The Affordable Care Act (ACA) doesn’t require all employers to offer coverage to their employees. Only those employers defined by federal law as applicable large employers (ALEs) must make health insurance available.

“Accurately calculating and knowing your company’s ALE status is crucial to ACA compliance and helping your company avoid a costly penalty,” says Judy Griffith, compliance officer at JRG Advisors.

Smart Business spoke with Griffith about how to determine your ALE status to see if you must offer health insurance.

What exactly is ALE status?

An employer that had an average of at least 50 full-time employees on staff per month during the prior calendar year is an ALE.

ALE status must be determined each year. This determination is vitally important to a business or organization’s ACA compliance. ALEs are subject to the employer shared responsibility and information reporting provisions for offers of minimum essential coverage to employees.

How do employers determine if they are an ALE or not?

You must consider many items to determine whether an organization employs 50 full-time employees and is therefore an ALE. The first question to think about is how are full-time employees defined under the ACA? Full-time employees include an employee who works 30 hours or more per week or employees working 130 or more hours in a calendar month.

Full-time equivalent employees are also included in the count of full-time employees. Full-time equivalent employees are not full-time employees. Instead, the number of full-time equivalent employees is determined by combining the number of hours of service for all part-time and variable hours employees working 120 hours or less during the month and dividing that total by 120.

This number only counts toward the total number employees per month for determining if the employer is an ALE. It won’t change an individual employee’s status from part time to full time, which affects whether an offer of coverage must be made.

How are seasonal workers reflected?

Employers who exceed 50 full-time employees (including full-time equivalent employees) are not considered ALEs where the business employs seasonal workers if certain conditions apply. First, the company’s total workforce must only exceed 50 full-time employees for 120 or fewer days during the year. Second, the employees who exceed 50 full-time employees during those 120 or fewer days must be seasonal workers. Seasonal workers are generally defined as employees who work on a temporary or seasonal basis, such as retail employees who work during the holiday season or summer staff at a swimming pool.
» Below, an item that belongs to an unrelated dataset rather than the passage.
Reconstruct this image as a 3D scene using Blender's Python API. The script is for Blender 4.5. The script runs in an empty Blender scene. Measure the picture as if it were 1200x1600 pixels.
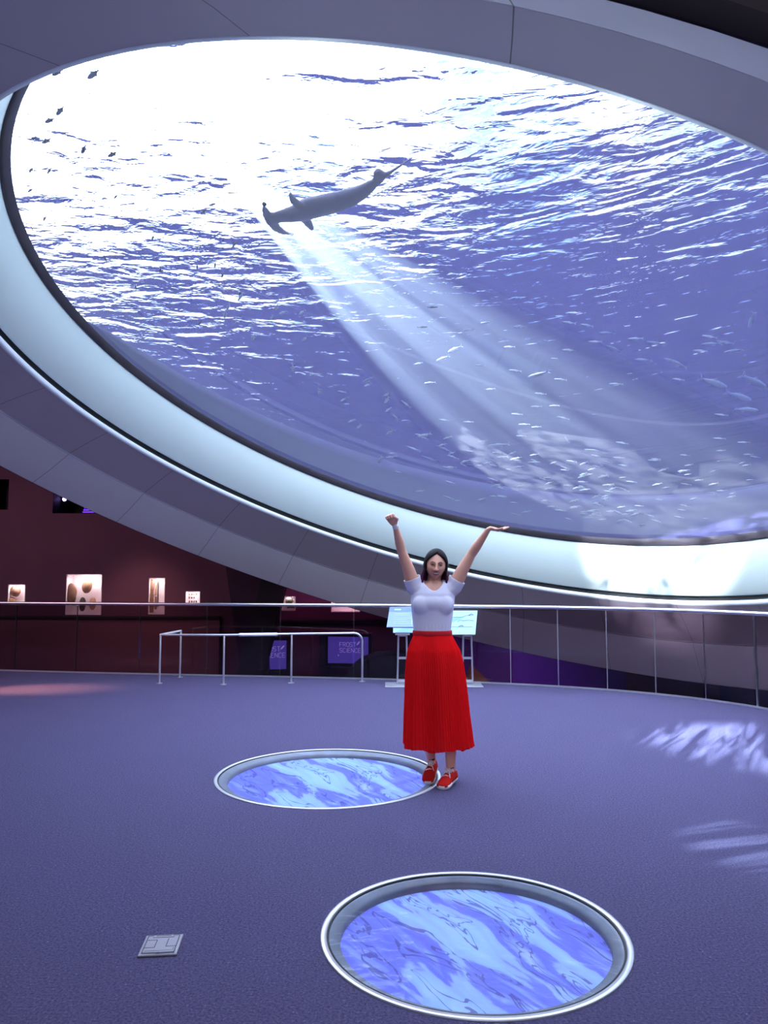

What happens if a company is part of a larger ownership group?

Companies with common ownership may be part of a controlled group, which requires employers to aggregate the total number of employees across the group to determine if the included companies are ALEs. In other words, the employees of every company within a controlled group determine if any company within the controlled group is an ALE.

Also, for a calendar year in which an employer is an ALE, the regulations applicable to ALEs apply to each company within the controlled group regardless of whether the individual company has 50 or more full-time employees or full-time equivalent employees.

What else do employers need to know?

The final item to consider is the definition of a common law employee. Common law employees are generally defined as workers whose work schedule is controlled by the employer (rather than by the worker himself or another employer).

Employers should closely review the job duties and expectations for workers from temporary staffing agencies and those classified as independent contractors because their employment status can be easily confused. These workers may be considered employees who count toward a company’s full-time employee or full-time equivalent employee number. Failure to correctly account for these employees can result in a false conclusion as to whether an employer is an ALE.